The basic plot is loosely modelled on James Hadley Chase’s No Orchids for Miss Blandish, which features a similar hostage situation. Unlike Chase’s passive, exploited heroine, however, Gertie is the instigator of all manner of depravity as she gleefully thwarts the rebels’ best attempts to behave “correctly” towards her in order to bring honour to their cause. The men’s pitiable inability to resist her seductions undercuts the scenes of violent murder played out in the opening pages, puncturing their pretensions to power. Thus, Queneau subverts that model of gratuitously violent genre fiction he initially appears to be employing.
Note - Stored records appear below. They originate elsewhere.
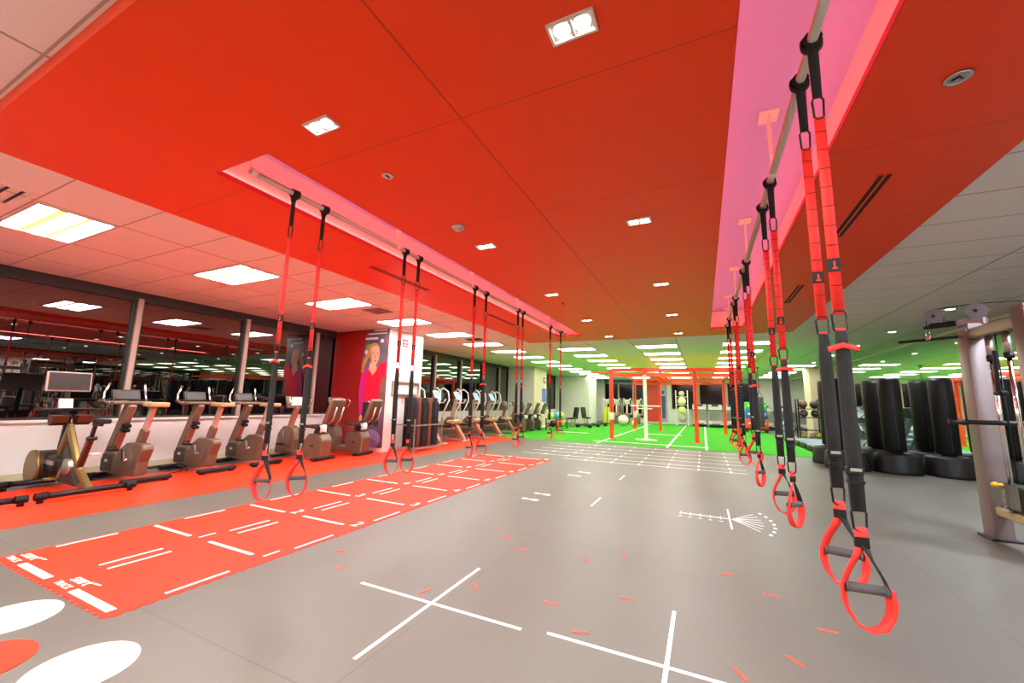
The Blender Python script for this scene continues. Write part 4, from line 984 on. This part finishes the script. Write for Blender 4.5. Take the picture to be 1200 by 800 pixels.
for i in range(6):
    x = -0.25+0.93*i
    lab = 'pale treadmill at the low far wall, %s from the pale ball stand' % ORD[i]
    if i == 0: T2 = make_treadmill(mat('pale_console','c8ccc8',0.4), mat('pale_treadmill','c4c6c0',0.4)); T2.location = (x,29.2,ZT); T2.rotation_euler = (0,0,PI/2); T2['label'] = lab; T2['group'] = 'treadmills at the far wall'; continue
    copy_tree(T2, (x,29.2,ZT), PI/2, 'pale treadmill at the low far wall, %s from the pale ball stand' % ORD[i], 'treadmills at the far wall')

# ------------------------------------------------------------------ free-standing punch bags
def make_bag():
    t = thing('punch_bag', 'x', 'punch bag')
    b = MB(); b.lathe([(0.02,0.0),(0.405,0.0),(0.415,0.03),(0.41,0.06),(0.385,0.34),(0.365,0.39),(0.29,0.415),(0.22,0.42),(0.02,0.42)],28); b.lathe([(0.40,0.025),(0.42,0.04),(0.40,0.055)],28); bs = b.build('base', M_black, t)
    md = bs.modifiers.new('bev','BEVEL'); md.width = 0.02; md.segments = 2
    b = MB(); b.cyl((0,0,0.41),(0,0,0.48),0.12,n=20); b.build('neck', M_dmetal, t)
    b = MB(); b.lathe([(0.02,0.45),(0.175,0.45),(0.19,0.47),(0.19,1.95),(0.18,2.0),(0.14,2.02),(0.02,2.025)],28); bg = b.build('bag', M_black, t)
    b = MB(); b.bar((0,-0.191,0.5),(0,-0.191,1.95),0.012,0.004,up=(0,1,0)); b.build('seam', M_dmetal, bg)
    return t
P0 = make_bag()
bags = [(4.56,11.6,'front row, nearest the mirror'),(3.72,11.6,'front row, second from the mirror'),(2.86,11.6,'front row, third from the mirror, behind the nearest straps'),
        (4.56,12.5,'back row, nearest the mirror'),(3.70,12.5,'back row, second from the mirror'),(2.82,12.5,'back row, third from the mirror')]
for i,(x,y,lb) in enumerate(bags):
    lab = 'black free-standing punch bag, '+lb
    if i == 0: o = P0; o.location = (x,y,0); o['label'] = lab; o['group'] = 'free-standing punch bags'
    else: copy_tree(P0, (x,y,0), 0.0, lab, 'free-standing punch bags')
# hanging grey bag
t = thing('heavy_bag', 'grey heavy bag hanging on a chain before the coloured boxes', 'punch bag', (2.27,21.0,0))
b = MB(); b.lathe([(0.02,0.45),(0.15,0.45),(0.165,0.48),(0.165,1.74),(0.15,1.77),(0.02,1.77)],22); b.build('bag', mat('grey_bag_vinyl','4a4844',0.5), t)
b = MB()
for q in range(3): a = 2*PI*q/3; b.tube([(0.14*math.cos(a),0.14*math.sin(a),1.76),(0,0,2.05)],0.010,6)
b.tube([(0,0,2.05),(0,0,3.08)],0.012,6); b.box((0,0,3.085),(0.12,0.12,0.03)); b.build('chain', M_dmetal, t)
# coloured soft boxes on a low black dolly
t = thing('dolly', 'low black dolly under the coloured boxes with a long black bar', 'dolly', (2.5,25.0,ZT))
b = MB(); b.box((0,0,0.15),(1.15,0.8,0.06),None,0.01); b.build('deck', M_dmetal, t)
b = MB(); b.cyl((-0.85,-0.5,0.17),(0.95,-0.5,0.17),0.035,n=10); b.box((-0.3,-0.46,0.14),(0.06,0.16,0.05)); b.box((0.3,-0.46,0.14),(0.06,0.16,0.05)); b.build('push_bar', M_dmetal, t)
for x in (-0.45,0.45):
    for y in (-0.3,0.3):
        b = MB(); b.cyl((x-0.02,y,0.06),(x+0.02,y,0.06),0.06,n=12); b.box((x,y,0.10),(0.06,0.03,0.06)); b.build('wheel', M_black, t)
for i,(hx,cn,hh,wd) in enumerate((('f04a28','red orange',0.52,1.00),('2a6ac8','blue',0.45,0.98),('3cc040','green',0.42,0.96))):
    z = 0.19+[0,0.52,0.97][i]+ZT
    o = MB(); o.box((0,0,hh/2),(wd,0.75,hh-0.004),None,0.03,2); q = o.build('plyo_box', mat('soft_box_'+cn.replace(' ','_'),hx,0.6)); q.location = (2.5,25.0,z)
    b = MB()
    for x in (-0.28,0.28): b.box((x,-0.378,hh*0.55),(0.26,0.006,0.10)); 
    b.build('box_mark', M_padwhite, q)
    tag(q, '%s soft jump box, %s of the stack on the dolly' % (cn, ('bottom','middle','top')[i]), 'jump box', 'stacked soft jump boxes')
# storage stand by the right column
t = thing('storage_stand', 'dark storage stand of training gear before the beige right column', 'rack', (3.90,20.3,0))
b = MB()
for x in (-0.38,0.38):
    for y in (-0.25,0.25): b.box((x,y,0.85),(0.04,0.04,1.7))
for z in (0.12,0.45,0.95,1.30): b.box((0,0,z),(0.80,0.54,0.03))
b.build('frame', M_dmetal, t)
for i,(x,z,r,hx,cn) in enumerate(((-0.2,1.50,0.17,'6a4630','brown'),(0.19,1.48,0.16,'2a2422','black'),(-0.18,1.11,0.15,'5a3c30','dark brown'),(0.2,1.11,0.15,'1e1b1a','black'),(-0.22,0.24,0.11,'d8cc60','yellow'),(0.04,0.24,0.11,'d8c890','cream'),(0.27,0.24,0.11,'c8d060','lime'))):
    o = MB(); o.ball((0,0,0),r,16); q = o.build('medicine_ball', mat('stand_ball_'+hx,hx,0.55)); q.location = (3.90+x,20.2,{1.50:1.315+r,1.48:1.315+r,1.11:0.965+r,0.24:0.135+r}[z]+0.002)
    tag(q, '%s ball on the %s shelf of the dark stand, %s side' % (cn, 'top' if z > 1.4 else 'third' if z > 1 else 'bottom', 'left' if x < -0.1 else 'right' if x > 0.1 else 'middle'), 'medicine ball', 'balls on the dark stand')
for i in range(4):
    o = MB(); o.lathe([(0.02,0),(0.30,0),(0.31,0.04),(0.27,0.10),(0.18,0.16),(0.02,0.19)],22); q = o.build('balance_dome', mat('dome_blue','90a8b8',0.5)); q.location = (3.12,20.4,0.01+0.192*i)
    tag(q, 'blue-grey balance dome stacked beside the dark stand, %s from the floor' % ORD[i], 'balance dome', 'stacked balance domes')

# ------------------------------------------------------------------ cable machine on the right
M_cm = mat('taupe_machine_frame', '7e6c66', 0.38, metal=0.35, noise=0.04)
t = thing('cable_machine', 'tall taupe cable machine with pulleys and a hanging lat bar at the right edge', 'cable machine', (2.78,6.28,0))
b = MB(); b.box((0,0,1.13),(0.16,0.20,2.25),None,0.012,2); b.build('post', M_cm, t)
b = MB(); b.box((0,-0.93,1.17),(0.16,0.18,2.33),None,0.012,2); b.build('post', M_cm, t)
for y in (0,-0.93):
    b = MB(); b.box((0,y,0.012),(0.24,0.26,0.022),None,0.004); b.build('foot_plate', M_dmetal, t)
b = MB(); b.box((0,-0.46,2.19),(0.12,0.76,0.12),None,0.01); tb = b.build('top_beam', M_cm, t)
b = MB(); b.box((-0.062,-0.46,2.17),(0.008,0.76,0.04)); b.build('beam_trim', M_gold, tb)
b = MB(); b.box((0.0,-0.46,0.30),(0.10,0.76,0.09),None,0.02,2); b.build('lower_beam', M_seat, t)
for y in (-0.33,-0.60):
    b = MB(); b.cyl((-0.01,y,0.34),(-0.01,y,2.14),0.019,n=14); r = b.build('guide_rod', M_chrome, t)
    b = MB(); b.cyl((-0.01,y,1.90),(-0.01,y,2.12),0.030,n=14); b.build('rod_sleeve', M_steel, r)
    b = MB(); b.cyl((-0.01,y,1.86),(-0.01,y,1.92),0.036,n=14); b.build('collar', M_black, r)
for q in range(9):
    b = MB(); b.box((0.0,-0.465,0.385+0.027*q),(0.13,0.46,0.024),None,0.003); b.build('weight_plate', M_dmetal, t)
b = MB(); b.box((-0.068,-0.33,0.50),(0.006,0.44,0.22),None,0.002); b.build('stack_cover', mat('grey_stack_cover','5a5852',0.4), t)
b = MB(); b.cyl((-0.075,-0.34,0.60),(-0.13,-0.34,0.60),0.016,n=10); b.ball((-0.13,-0.34,0.60),0.03,12); b.build('weight_pin', mat('yellow_pin','e0b020',0.4), t)
b = MB()
pts = [(-0.075+0.018*math.cos(i*0.9),-0.36+0.018*math.sin(i*0.9),0.57-0.0035*i) for i in range(60)]; b.tube(pts,0.005,5); b.cyl((-0.075,-0.36,0.345),(-0.075,-0.36,0.37),0.035,n=12); b.build('spring', M_steel, t)
b = MB(); b.tube([(-0.02,-0.46,2.13),(-0.02,-0.46,0.64)],0.006,6); b.tube([(0.03,-0.78,2.13),(0.03,-0.78,0.7)],0.006,6); b.build('cable', M_black, t)
b = MB(); b.box((-0.04,-0.44,1.74),(0.03,0.04,0.44),Rx(0.08),0.008); b.box((-0.04,-0.46,1.52),(0.07,0.12,0.05),None,0.015); b.build('strap_handle', M_black, t)
b = MB(); b.cyl((-0.42,-0.36,1.22),(0.60,-0.40,1.22),0.024,n=12); b.cyl((-0.42,-0.36,1.22),(-0.30,-0.365,1.22),0.028,n=12); b.build('press_arm', M_dmetal, t)
dv = Vector((-0.755,0.656,0)); 
def bp(u, z): return Vector((0.02,-0.02,z)) + dv*u
b = MB(); b.bar(bp(-0.12,2.335), bp(0.12,2.335), 0.10, 0.09, 0.015); b.box(bp(0,2.28),(0.15,0.18,0.06)); b.build('boom', M_cm, t)
b = MB(); b.bar(bp(0.05,2.345), bp(0.36,2.345), 0.06, 0.065, 0.02, seg=2); b.build('boom_arm', M_black, t)
pv = Vector((-dv.y, dv.x, 0))
for u, z in ((0.30,2.46),(-0.05,2.46)):
    b = MB()
    c0 = bp(u,z)
    b.cyl(c0-pv*0.022, c0+pv*0.022, 0.078, n=28); b.cyl(c0-pv*0.028, c0-pv*0.02, 0.085, n=28); b.cyl(c0+pv*0.02, c0+pv*0.028, 0.085, n=28); pu = b.build('pulley', mat('grey_pulley','6a6668',0.45), t)
    b = MB(); b.cyl(c0-pv*0.034, c0+pv*0.034, 0.018, n=12); b.build('axle', M_black, pu)
b = MB(); b.bar(bp(0.25,2.36), bp(0.30,2.46), 0.03, 0.03); b.build('pulley_bracket', M_cm, t)
b = MB(); b.bar(bp(-0.05,2.37), bp(-0.05,2.46), 0.03, 0.03); b.build('pulley_bracket', M_cm, t)
b = MB(); b.tube([bp(0.30,2.545), bp(-0.05,2.545), bp(-0.4,2.50)],0.005,6); b.tube([bp(0.378,2.45), bp(0.378,2.34)],0.005,6); b.build('cable', M_black, t)
b = MB(); b.ball(bp(0.378,2.335),0.035,12,(1,1,0.7)); b.build('cable_stop', M_black, t)
b = MB(); b.tube([bp(0.378,2.32)-dv*0.014, bp(0.378,2.24)-dv*0.02, bp(0.378,2.21), bp(0.378,2.24)+dv*0.02, bp(0.378,2.32)+dv*0.014],0.005,6,closed=True); b.build('carabiner', M_chrome, t)
b = MB(); b.cyl(bp(0.09,2.185), bp(0.66,2.185), 0.017, n=12); lb = b.build('lat_bar', M_black, t)
b = MB(); b.box(bp(0.378,2.20),(0.05,0.05,0.05),Rz(-0.7),0.01); b.build('bar_swivel', M_copper, lb)
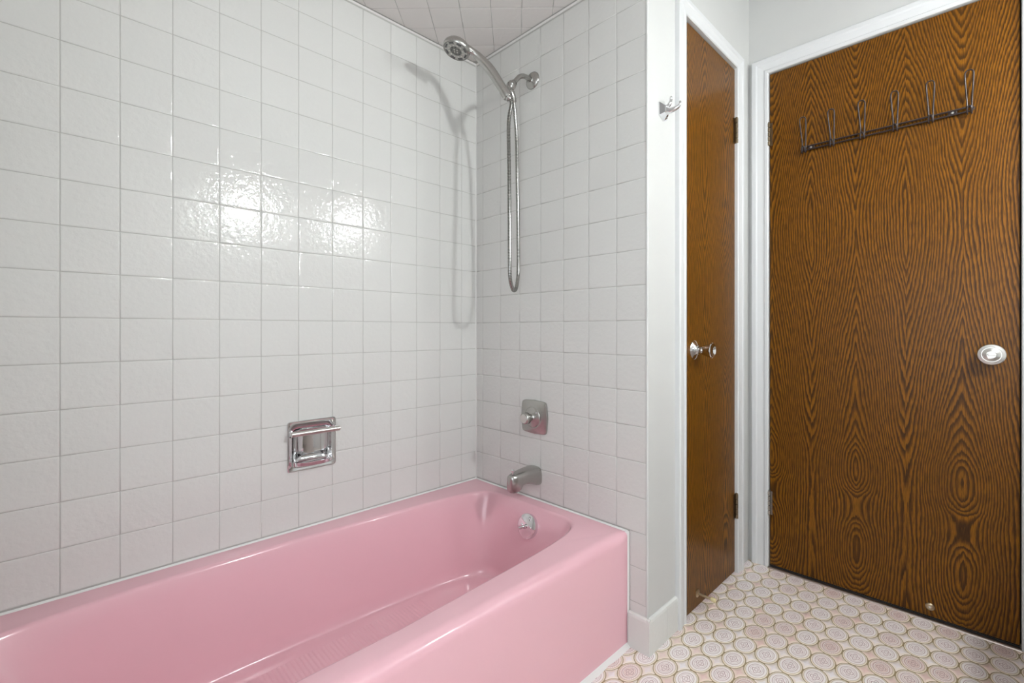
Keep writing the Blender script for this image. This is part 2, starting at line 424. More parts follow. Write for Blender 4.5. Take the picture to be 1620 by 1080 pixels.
# closet wall with its doorway
CX0, CX1, CZ = 0.233, 0.692, 2.051
V, F = boxes([(.0015, CX0, W, -.70, 0, 2.5), (CX1, D + .1, W, -.70, 0, 2.5), (CX0, CX1, W, -.70, CZ, 2.5)])
wc = struct(mesh('wall_closet', V, F, M['paint']), 'white painted wall around the narrow closet door', 'wall')
arc = [(0.0, 0.0)] + [(-0.0015 + 0.006 * (1 - math.sin(t)), -0.0065 * math.cos(t) + 0.0005) for t in [i * PI / 2 / 6 for i in range(7)]]
V = [(0.004, -.8045, 0), (-0.001, -.8045, 0), (-0.0013, -.8065, 0), (-0.0005, -.8095, 0), (0.002, -.8114, 0), (0.005, -.8114, 0)]
V += [(x, y, 2.5) for x, y, z in V]
F = [(i, (i + 1) % 6, 6 + (i + 1) % 6, 6 + i) for i in range(6)] + [tuple(range(5, -1, -1)), tuple(range(6, 12))]
fixn(mesh('corner_bead', V, F, M['paint'], wc, True), 60)
# entry wall
EY0, EY1, EZ = -0.8915, -1.608, 2.058
V, F = boxes([(D, D + .1, EY0, W, 0, 2.5), (D, D + .1, WR - .1, EY1, 0, 2.5), (D, D + .1, EY1, EY0, EZ, 2.5)])
struct(mesh('wall_entry', V, F, M['paint']), 'white painted wall around the wide entry door', 'wall')
struct(box('wall_right', XB - .1, D + .1, WR - .1, WR, 0, 2.5, M['paint'], at=(0, 0, 0)))
WY0, WY1, WZ0, WZ1 = -2.15, -1.05, 0.50, 1.60
V, F = boxes([(XB - .1, XB, WR, WY0, 0, 2.5), (XB - .1, XB, WY1, .001, 0, 2.5), (XB - .1, XB, WY0, WY1, 0, WZ0), (XB - .1, XB, WY0, WY1, WZ1, 2.5)])
struct(mesh('wall_back', V, F, M['paint']))
wn = thing('fill_window', 'added frosted window out of view, glowing as soft fill light', 'window', (XB, (WY0 + WY1) / 2, WZ0)); wn['kind'] = 'structure'  # unseen, put in for even fill light across the room
g = NT('frosted_fill_glass'); g.set(Base_Color=(.8, .85, .9, 1), Roughness=0.5); g.put(g.b.inputs['Emission Color'], (0.93, 1.0, 1.06, 1)); g.put(g.b.inputs['Emission Strength'], FILL_GLOW)
for ya_, yb_ in ((WY0 + .04, (WY0 + WY1) / 2 - .02), ((WY0 + WY1) / 2 + .02, WY1 - .04)):
    box('fill_pane', XB - .055, XB - .05, ya_, yb_, WZ0 + .04, WZ1 - .04, g.m, wn)
V, F = boxes([(XB - .08, XB - .03, WY0, WY0 + .04, WZ0, WZ1), (XB - .08, XB - .03, WY1 - .04, WY1, WZ0, WZ1), (XB - .08, XB - .03, WY0 + .04, WY1 - .04, WZ0, WZ0 + .04), (XB - .08, XB - .03, WY0 + .04, WY1 - .04, WZ1 - .04, WZ1), (XB - .08, XB - .03, (WY0 + WY1) / 2 - .02, (WY0 + WY1) / 2 + .02, WZ0 + .04, WZ1 - .04)])
mesh('frame', V, F, M['trim'], wn)
struct(box('wall_foot', XB, -1.526, -.811, .0015, 0, 2.5, M['paint'], at=(0, 0, 0)))
struct(box('ceiling', XB - .1, D + .1, WR - .1, -.805, H, H + .06, M['paint'], at=(0, 0, 0)))
cs = struct(box('ceiling_alcove', -1.526, .0015, -.811, .0015, SOF + .0010, 2.5, M['grout'], at=(0, 0, 0)), 'low ceiling over the tub with diagonal square tiles', 'ceiling')
struct(box('wall_soffit', -1.526, .0015, -.815, -.811, SOF - .004, 2.5, M['paint'], at=(0, 0, 0)))
# diagonal ceiling tiles
q = T * math.sqrt(2)
for i in range(-14, 6):
    for j in range(-14, 16):
        s0, d0 = -0.345 + q * i, -0.193 + q * j
        pts = [((s + d) / 2, (s - d) / 2) for s, d in [(s0, d0), (s0 + q, d0), (s0 + q, d0 + q), (s0, d0 + q)]]
        cxm, cym = sum(p[0] for p in pts) / 4, sum(p[1] for p in pts) / 4
        full = all(-1.52 < p[0] < -0.008 and -.805 < p[1] < -0.008 for p in pts)
        for nx, ny, cc in [(1, 0, -1.526), (-1, 0, 0.008), (0, 1, -.811), (0, -1, 0.008)]: pts = clip(pts, nx, ny, cc)
        if len(pts) < 3: continue
        pl = [(x - cxm, -(y - cym)) for x, y in pts]                       # local frame of a face-down tile
        ar = sum(pl[k][0] * pl[(k + 1) % len(pl)][1] - pl[(k + 1) % len(pl)][0] * pl[k][1] for k in range(len(pl)))
        if ar < 0: pl = pl[::-1]; ar = -ar
        if ar < 0.0008: continue
        if full:
            if 'ceil' not in TM: TM['ceil'] = tile_mesh(pl, 'tile', M['ceil_tile'])
            me = TM['ceil']
        else: me = tile_mesh(pl, 'tile', M['ceil_tile'])
        if me is None: continue
        o = bpy.data.objects.new('tile', me); C.objects.link(o); o.parent = cs; o.location = (cxm, cym, SOF)
        o.rotation_euler = (PI + random.gauss(0, .002), random.gauss(0, .002), 0)

# floor: printed, embossed vinyl with oval medallions and star insets
fl = struct(box('floor', XB - .1, D + .1, WR - .1, .0015, -.06, 0, M['vinyl'], at=(0, 0, 0)), 'tan vinyl floor with cream and pink oval medallions', 'floor')
def oval():
    n = 24; V, UV = [], []
    for k, z in ((1.0, 0.0), (0.985, 0.0006), (0.93, 0.0008)):
        for i in range(n):
            t = 2 * PI * i / n; V.append((0.0428 * k * math.cos(t), 0.0296 * k * math.sin(t), z)); UV.append((.5 + .5 * k * math.cos(t), .5 + .5 * k * math.sin(t)))
    F = [(k * n + i, k * n + (i + 1) % n, (k + 1) * n + (i + 1) % n, (k + 1) * n + i) for k in range(2) for i in range(n)] + [tuple(2 * n + i for i in range(n))]
    return V, F, UV
def star():
    V, UV = [], []; hx, hy = PX / 2, PY / 2
    out = []
    for cx, cy, t0 in [(-1, -1, 0), (1, -1, 90), (1, 1, 180), (-1, 1, 270)]:
        arcp = []
        for k in range(5):
            t = math.radians(17 + 56 * k / 4)
            arcp.append((-hx + 0.0458 * math.cos(t), -hy + 0.0319 * math.sin(t)))
        if cx > 0: arcp = [(-x, y) for x, y in arcp][::-1]
        if cy > 0: arcp = [(x, -y) for x, y in arcp][::-1]
        out.append(arcp)
    out = [p for a in (out[0][::-1], out[1][::-1], out[2][::-1], out[3][::-1]) for p in a]
    ar = sum(out[k][0] * out[(k + 1) % len(out)][1] - out[(k + 1) % len(out)][0] * out[k][1] for k in range(len(out)))
    if ar < 0: out = out[::-1]
    n = len(out)
    for k, z in ((1.0, 0.0), (0.97, 0.0005)):
        for x, y in out: V.append((x * k, y * k, z)); UV.append((.5 + .5 * x * k / 0.0226, .5 + .5 * y * k / 0.0158))
    V.append((0, 0, 0.0005)); UV.append((.5, .5))
    F = [(i, (i + 1) % n, n + (i + 1) % n, n + i) for i in range(n)] + [(n + i, n + (i + 1) % n, 2 * n) for i in range(n)]
    return V, F, UV
def lattice(name, shape, mat, dx, dy, ok):
    V, F, UV = shape; spots = []
    for i in range(-24, 8):
        for j in range(-24, 4):
            x, y = X0 + dx + PX * i, Y0 + dy + PY * j
            if ok(x, y): spots.append((math.hypot(x - 0.25, (y + 1.15) * 1.1), x, y))
    spots.sort()
    o = mesh(name, V, F, mat, fl, True, at=(0, 0, 0), uv=UV); fixn(o, 50)
    for k, (_, x, y) in enumerate(spots[:300]):
        if k == 0: o.location = (x, y, 0)
        else: copy(o, fl, (x, y, 0))
    VV, FF, UU = [], [], []
    for _, x, y in spots[300:]:
        b = len(VV); VV += [(vx + x, vy + y, vz) for vx, vy, vz in V]; UU += UV; FF += [tuple(b + i for i in f) for f in F]
    if VV:
        r = mesh(name + '_field', VV, FF, mat, fl, False, at=(0, 0, 0), uv=UU); fixn(r, 50); r['kind'] = 'stuff'
def okf(x, y):
    if x > D + 0.04 or y < WR or x < XB: return False
    if x > 0.03: return y < W + 0.03
    return y < -0.71
lattice('medallion', oval(), M['medallion'], 0, 0, okf)
lattice('star_inset', star(), M['inset'], PX / 2, PY / 2, okf)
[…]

Indeed, Queneau’s trademark humour is very much in evidence throughout We Always Treat Women Too Well; he clearly relishes Gertie’s transformation from prim postal clerk to self-possessed seductress, and her closest parallel is perhaps Ruth in Pinter’s The Homecoming. The most comic parts of the novel are those in which Gertie utterly disarms her captors, confusing and exciting them in equal measure – though among the 124 pages there isn’t one that isn’t thoroughly enjoyable.